How we sold out our course in 6 minutes:
And had hundreds more demanding to get in after we sold out.
In November: Tested demand and sold out 50 early birds in 57 minutes.
In December: Added 2250 people to a waitlist for the remaining 127 spots.
January 2nd: Sold out in 6 minutes.
And my DM’s have been constant with people asking to get in.
Here’s how we made the launch of the Un-ignorable Challenge (a 21-day group challenge to learn to build an audience) a huge success:
Great partner
Naming
Priming
The Curiosity Gap
Novelty
FOMO
Demonstrating expertise
Social proof
The “fresh start”
Even more urgency
Mystery
Let’s dive into each.
1. Great partner
First, we did the course with an incredible partner, Katelyn Bourgoin.
She’s a buyer’s psychology expert with a social following of nearly 150,000. A newsletter of 30,000+ (and growing fast).
And she’s honestly one of the smartest marketers I’ve ever met.
She has proven to be an expert in audience building.
And she also knows and is able to teach the psychology behind WHY people like a piece of content, and WHY they make buying decisions.
And how to engineer a course that keeps people motivated to become creators.
She’s the perfect partner to teach audience building.
2. Naming
When we created Un-ignorable, we wanted a name that we could own. A name people hadn't seen before.
One that conveyed the core idea of audience building.
We drew inspiration from creators like Dickie Bush and Jack Butcher and their courses:
Ship30for30: It tells you you’ll be shipping 30 pieces of content for 30 days.
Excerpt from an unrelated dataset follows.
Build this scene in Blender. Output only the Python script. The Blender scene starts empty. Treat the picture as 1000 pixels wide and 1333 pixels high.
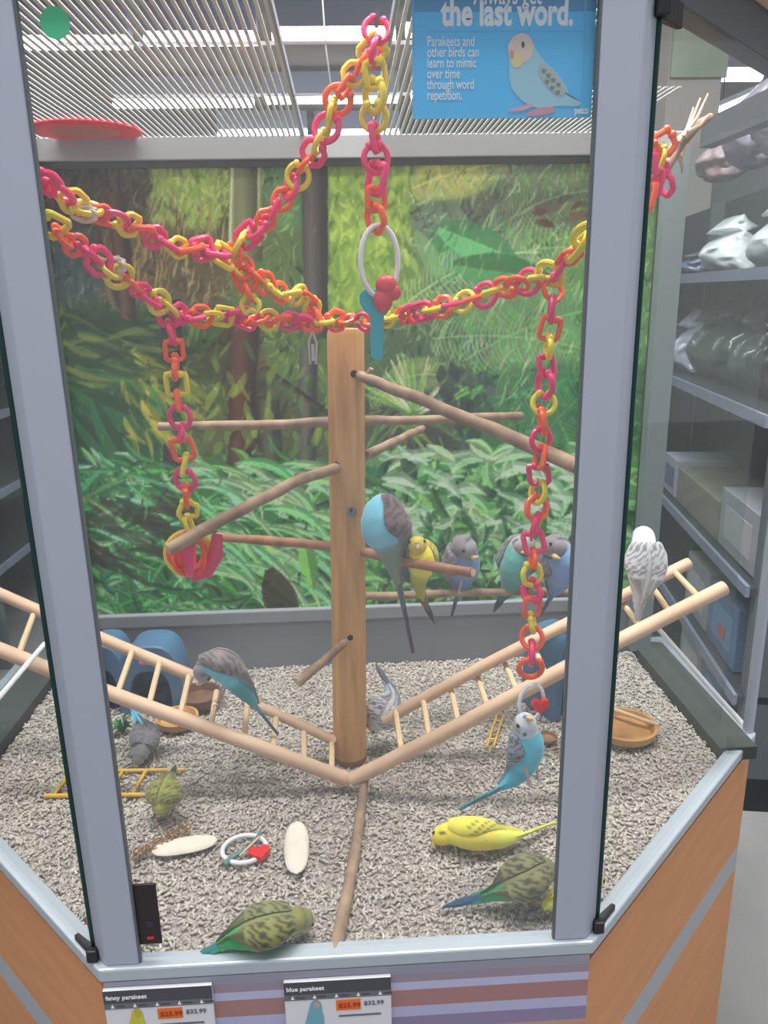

Build Once, Sell Twice: It succinctly encapsulated the idea of creating scalable products rather than unscalable service businesses.
We went for Un-ignorable because it conveyed the idea of becoming a figure that is impossible to ignore.
And it’s a word that no one says. Making it easy to own.
3. Priming
Once we had the name, we started using it throughout our content.
Katelyn started using it in her social posts.
I started using it in the growth tactics I share in Demand Curve’s 63k+ person newsletter
This prepared people for what was to come.
Un-ignorable became a familiar term. It slowly seeped into our audience’s mind.
4. The Curiosity Gap
We did the early bird launch on Cyber Monday.
On Sunday, we teased our email list with Un-Ignorable by poking fun at the brands that do constant sales around Black Friday—an indication that they’re not hitting their sales targets.
We spoke to WHY they weren’t seeing the demand they expected.
Then we teased that something was coming tomorrow.
This intrigued people and made them lean in to hear more.
5. Novelty
People are used to being sent to well-manicured landing pages.
For our early bird sale, we sent people to a Google Doc.
Not even a Notion page—an ugly old Google Doc.
This made it stand out. Who even does that?
And, people skim websites. They read docs.
This allowed us to pitch Un-ignorable in a narrative format.
Start with the problem: The pain of pouring time into content that no one reads. And then completely losing motivation.
We then reveal Un-ignorable as the solution to this pain.
All while the # of spots tick down:
6. FOMO
For the early bird, we offered 50% off for 50 seats.
The reason we chose Google Docs is that they show how many others are looking simultaneously. Visitors could see that 90 people were vying for only 30 remaining spots.
And we manually updated the number with each sale.
They were gone in 57 mins. We only had ~300 people waitlisted at the time.